(Goal) Return nothing but the lines from the one with "Recreate this scene as a Blender Python (bpy) script. The" through the one with "cam.sensor_width = 36;" in the data below, word for word and without pictures.

(Supplied information)
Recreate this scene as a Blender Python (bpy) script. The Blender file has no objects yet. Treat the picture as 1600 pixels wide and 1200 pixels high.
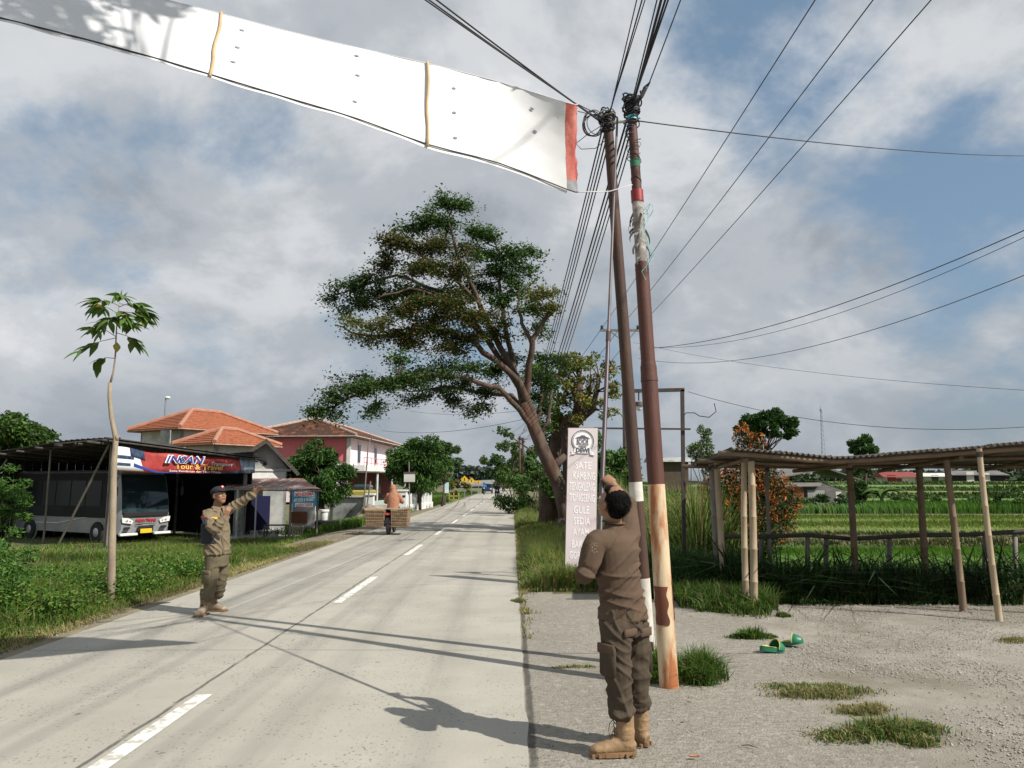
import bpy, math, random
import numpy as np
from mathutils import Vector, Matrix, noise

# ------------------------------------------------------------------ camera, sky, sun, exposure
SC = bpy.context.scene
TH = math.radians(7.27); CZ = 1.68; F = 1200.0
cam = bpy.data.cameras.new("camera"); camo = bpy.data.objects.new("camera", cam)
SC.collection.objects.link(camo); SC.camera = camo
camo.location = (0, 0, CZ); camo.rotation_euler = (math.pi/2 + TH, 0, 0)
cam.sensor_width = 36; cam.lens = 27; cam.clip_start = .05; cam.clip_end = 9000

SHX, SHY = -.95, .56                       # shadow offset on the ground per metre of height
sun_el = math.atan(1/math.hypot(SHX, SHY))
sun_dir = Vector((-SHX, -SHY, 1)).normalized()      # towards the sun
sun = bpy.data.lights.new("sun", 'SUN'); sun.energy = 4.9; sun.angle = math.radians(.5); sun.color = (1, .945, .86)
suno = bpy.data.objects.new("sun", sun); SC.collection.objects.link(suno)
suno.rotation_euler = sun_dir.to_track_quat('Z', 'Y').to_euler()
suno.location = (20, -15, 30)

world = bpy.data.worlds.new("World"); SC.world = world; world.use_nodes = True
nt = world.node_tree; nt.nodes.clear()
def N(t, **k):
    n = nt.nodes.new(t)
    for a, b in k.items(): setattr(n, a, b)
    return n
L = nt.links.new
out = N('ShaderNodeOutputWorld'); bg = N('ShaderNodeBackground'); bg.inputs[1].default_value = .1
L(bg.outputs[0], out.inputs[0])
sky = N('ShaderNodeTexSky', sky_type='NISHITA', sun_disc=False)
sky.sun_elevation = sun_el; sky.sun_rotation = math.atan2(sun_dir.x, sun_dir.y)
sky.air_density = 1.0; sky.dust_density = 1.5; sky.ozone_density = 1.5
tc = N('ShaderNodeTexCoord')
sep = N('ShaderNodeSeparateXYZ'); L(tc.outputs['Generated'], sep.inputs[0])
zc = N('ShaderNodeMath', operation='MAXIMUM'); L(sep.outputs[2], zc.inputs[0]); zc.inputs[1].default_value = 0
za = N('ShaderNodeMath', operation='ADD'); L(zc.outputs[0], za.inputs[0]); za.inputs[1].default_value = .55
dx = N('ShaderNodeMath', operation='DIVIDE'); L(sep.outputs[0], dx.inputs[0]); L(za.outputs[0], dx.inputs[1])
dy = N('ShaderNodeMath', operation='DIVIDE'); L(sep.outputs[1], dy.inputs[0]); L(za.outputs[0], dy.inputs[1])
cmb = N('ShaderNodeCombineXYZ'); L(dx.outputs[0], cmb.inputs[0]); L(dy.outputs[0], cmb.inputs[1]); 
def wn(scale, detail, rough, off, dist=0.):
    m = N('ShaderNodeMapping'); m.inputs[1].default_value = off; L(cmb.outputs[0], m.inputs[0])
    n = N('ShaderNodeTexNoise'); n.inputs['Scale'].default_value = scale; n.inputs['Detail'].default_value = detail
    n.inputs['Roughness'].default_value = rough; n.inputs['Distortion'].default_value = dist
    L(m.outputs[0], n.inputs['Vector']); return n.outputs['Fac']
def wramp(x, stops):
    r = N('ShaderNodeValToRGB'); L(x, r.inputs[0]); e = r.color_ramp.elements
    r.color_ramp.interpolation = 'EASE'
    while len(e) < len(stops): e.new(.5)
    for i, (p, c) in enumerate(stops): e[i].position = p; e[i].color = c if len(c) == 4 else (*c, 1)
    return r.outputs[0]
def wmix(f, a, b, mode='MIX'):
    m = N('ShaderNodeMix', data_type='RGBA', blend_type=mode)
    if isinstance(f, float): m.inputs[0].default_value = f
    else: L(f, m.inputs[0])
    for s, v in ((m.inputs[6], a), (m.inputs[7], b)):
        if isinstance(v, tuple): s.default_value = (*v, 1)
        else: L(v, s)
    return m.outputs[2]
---
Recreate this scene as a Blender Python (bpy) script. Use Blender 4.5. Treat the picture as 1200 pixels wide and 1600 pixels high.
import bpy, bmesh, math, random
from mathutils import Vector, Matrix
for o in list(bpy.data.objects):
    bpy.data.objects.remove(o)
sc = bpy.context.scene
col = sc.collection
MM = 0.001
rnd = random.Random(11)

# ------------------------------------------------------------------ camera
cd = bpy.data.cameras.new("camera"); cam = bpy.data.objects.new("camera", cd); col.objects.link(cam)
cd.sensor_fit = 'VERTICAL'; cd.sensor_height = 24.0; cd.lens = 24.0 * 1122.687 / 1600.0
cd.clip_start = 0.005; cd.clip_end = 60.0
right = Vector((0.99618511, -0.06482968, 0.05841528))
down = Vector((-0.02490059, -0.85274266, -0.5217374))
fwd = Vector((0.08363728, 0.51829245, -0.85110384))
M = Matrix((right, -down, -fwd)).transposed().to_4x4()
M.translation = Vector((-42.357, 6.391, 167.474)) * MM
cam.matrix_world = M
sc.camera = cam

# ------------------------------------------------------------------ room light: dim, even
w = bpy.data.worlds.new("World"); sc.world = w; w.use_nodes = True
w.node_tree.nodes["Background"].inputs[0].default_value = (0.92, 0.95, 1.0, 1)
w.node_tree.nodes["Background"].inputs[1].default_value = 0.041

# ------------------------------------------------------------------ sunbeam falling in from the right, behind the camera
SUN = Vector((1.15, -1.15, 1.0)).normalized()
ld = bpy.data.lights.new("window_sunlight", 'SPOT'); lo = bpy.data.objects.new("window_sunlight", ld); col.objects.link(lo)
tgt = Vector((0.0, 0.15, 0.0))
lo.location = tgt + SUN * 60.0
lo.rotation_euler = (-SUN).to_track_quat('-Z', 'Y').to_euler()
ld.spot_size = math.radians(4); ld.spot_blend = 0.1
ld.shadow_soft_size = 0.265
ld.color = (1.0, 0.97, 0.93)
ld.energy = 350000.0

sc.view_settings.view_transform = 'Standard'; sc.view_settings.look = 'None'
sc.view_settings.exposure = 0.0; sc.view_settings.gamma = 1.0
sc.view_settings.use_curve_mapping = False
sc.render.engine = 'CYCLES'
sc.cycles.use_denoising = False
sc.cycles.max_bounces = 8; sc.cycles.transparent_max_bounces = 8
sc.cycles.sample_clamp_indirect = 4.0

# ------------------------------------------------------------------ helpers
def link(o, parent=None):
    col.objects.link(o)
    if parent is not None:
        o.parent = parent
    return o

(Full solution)
Recreate this scene as a Blender Python (bpy) script. The Blender file has no objects yet. Treat the picture as 1600 pixels wide and 1200 pixels high.
import bpy, math, random
import numpy as np
from mathutils import Vector, Matrix, noise

# ------------------------------------------------------------------ camera, sky, sun, exposure
SC = bpy.context.scene
TH = math.radians(7.27); CZ = 1.68; F = 1200.0
cam = bpy.data.cameras.new("camera"); camo = bpy.data.objects.new("camera", cam)
SC.collection.objects.link(camo); SC.camera = camo
camo.location = (0, 0, CZ); camo.rotation_euler = (math.pi/2 + TH, 0, 0)
cam.sensor_width = 36; cam.lens = 27; cam.clip_start = .05; cam.clip_end = 9000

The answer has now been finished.